## REQUIRED TASK
Write out all the material exactly. Leave nothing out.

## SUPPLIED MATERIAL
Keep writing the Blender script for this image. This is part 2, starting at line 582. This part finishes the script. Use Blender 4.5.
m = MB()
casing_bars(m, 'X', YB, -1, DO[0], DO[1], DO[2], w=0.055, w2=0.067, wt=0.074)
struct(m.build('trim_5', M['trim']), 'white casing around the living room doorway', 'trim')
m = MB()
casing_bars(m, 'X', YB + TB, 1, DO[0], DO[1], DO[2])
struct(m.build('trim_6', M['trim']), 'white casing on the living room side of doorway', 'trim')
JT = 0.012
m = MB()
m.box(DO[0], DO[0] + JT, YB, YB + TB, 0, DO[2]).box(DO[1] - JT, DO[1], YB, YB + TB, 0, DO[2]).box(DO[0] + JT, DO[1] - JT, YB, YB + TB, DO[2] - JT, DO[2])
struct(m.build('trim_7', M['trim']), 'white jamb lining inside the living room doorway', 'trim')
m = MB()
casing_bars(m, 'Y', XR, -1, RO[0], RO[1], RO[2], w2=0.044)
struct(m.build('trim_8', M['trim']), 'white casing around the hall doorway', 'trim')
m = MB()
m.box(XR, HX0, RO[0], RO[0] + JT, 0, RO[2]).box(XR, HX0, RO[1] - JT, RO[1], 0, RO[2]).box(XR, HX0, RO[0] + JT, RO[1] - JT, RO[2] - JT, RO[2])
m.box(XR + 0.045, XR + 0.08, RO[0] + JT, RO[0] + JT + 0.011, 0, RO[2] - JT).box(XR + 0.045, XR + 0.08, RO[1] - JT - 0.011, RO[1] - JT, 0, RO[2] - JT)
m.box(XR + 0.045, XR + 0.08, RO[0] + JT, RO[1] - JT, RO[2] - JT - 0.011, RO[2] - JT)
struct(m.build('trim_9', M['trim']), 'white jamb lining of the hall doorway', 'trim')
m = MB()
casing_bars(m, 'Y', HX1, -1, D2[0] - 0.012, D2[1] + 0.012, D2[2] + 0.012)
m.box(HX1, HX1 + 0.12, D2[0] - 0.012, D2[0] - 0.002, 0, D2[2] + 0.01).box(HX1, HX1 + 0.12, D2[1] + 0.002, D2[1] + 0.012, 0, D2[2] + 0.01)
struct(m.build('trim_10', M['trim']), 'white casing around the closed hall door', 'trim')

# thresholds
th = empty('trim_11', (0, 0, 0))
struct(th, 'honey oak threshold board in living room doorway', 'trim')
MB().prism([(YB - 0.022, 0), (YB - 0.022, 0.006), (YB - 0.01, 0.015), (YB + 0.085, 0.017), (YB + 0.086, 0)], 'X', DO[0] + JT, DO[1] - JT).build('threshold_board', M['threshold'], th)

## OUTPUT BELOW
Keep writing the Blender script for this image. This is part 2, starting at line 582. This part finishes the script. Use Blender 4.5.
m = MB()
casing_bars(m, 'X', YB, -1, DO[0], DO[1], DO[2], w=0.055, w2=0.067, wt=0.074)
struct(m.build('trim_5', M['trim']), 'white casing around the living room doorway', 'trim')
m = MB()
casing_bars(m, 'X', YB + TB, 1, DO[0], DO[1], DO[2])
struct(m.build('trim_6', M['trim']), 'white casing on the living room side of doorway', 'trim')
JT = 0.012
m = MB()
m.box(DO[0], DO[0] + JT, YB, YB + TB, 0, DO[2]).box(DO[1] - JT, DO[1], YB, YB + TB, 0, DO[2]).box(DO[0] + JT, DO[1] - JT, YB, YB + TB, DO[2] - JT, DO[2])
struct(m.build('trim_7', M['trim']), 'white jamb lining inside the living room doorway', 'trim')
m = MB()
casing_bars(m, 'Y', XR, -1, RO[0], RO[1], RO[2], w2=0.044)
struct(m.build('trim_8', M['trim']), 'white casing around the hall doorway', 'trim')
m = MB()
m.box(XR, HX0, RO[0], RO[0] + JT, 0, RO[2]).box(XR, HX0, RO[1] - JT, RO[1], 0, RO[2]).box(XR, HX0, RO[0] + JT, RO[1] - JT, RO[2] - JT, RO[2])
m.box(XR + 0.045, XR + 0.08, RO[0] + JT, RO[0] + JT + 0.011, 0, RO[2] - JT).box(XR + 0.045, XR + 0.08, RO[1] - JT - 0.011, RO[1] - JT, 0, RO[2] - JT)
m.box(XR + 0.045, XR + 0.08, RO[0] + JT, RO[1] - JT, RO[2] - JT - 0.011, RO[2] - JT)
struct(m.build('trim_9', M['trim']), 'white jamb lining of the hall doorway', 'trim')
m = MB()
casing_bars(m, 'Y', HX1, -1, D2[0] - 0.012, D2[1] + 0.012, D2[2] + 0.012)
m.box(HX1, HX1 + 0.12, D2[0] - 0.012, D2[0] - 0.002, 0, D2[2] + 0.01).box(HX1, HX1 + 0.12, D2[1] + 0.002, D2[1] + 0.012, 0, D2[2] + 0.01)
struct(m.build('trim_10', M['trim']), 'white casing around the closed hall door', 'trim')

# thresholds
th = empty('trim_11', (0, 0, 0))
struct(th, 'honey oak threshold board in living room doorway', 'trim')
MB().prism([(YB - 0.022, 0), (YB - 0.022, 0.006), (YB - 0.01, 0.015), (YB + 0.085, 0.017), (YB + 0.086, 0)], 'X', DO[0] + JT, DO[1] - JT).build('threshold_board', M['threshold'], th)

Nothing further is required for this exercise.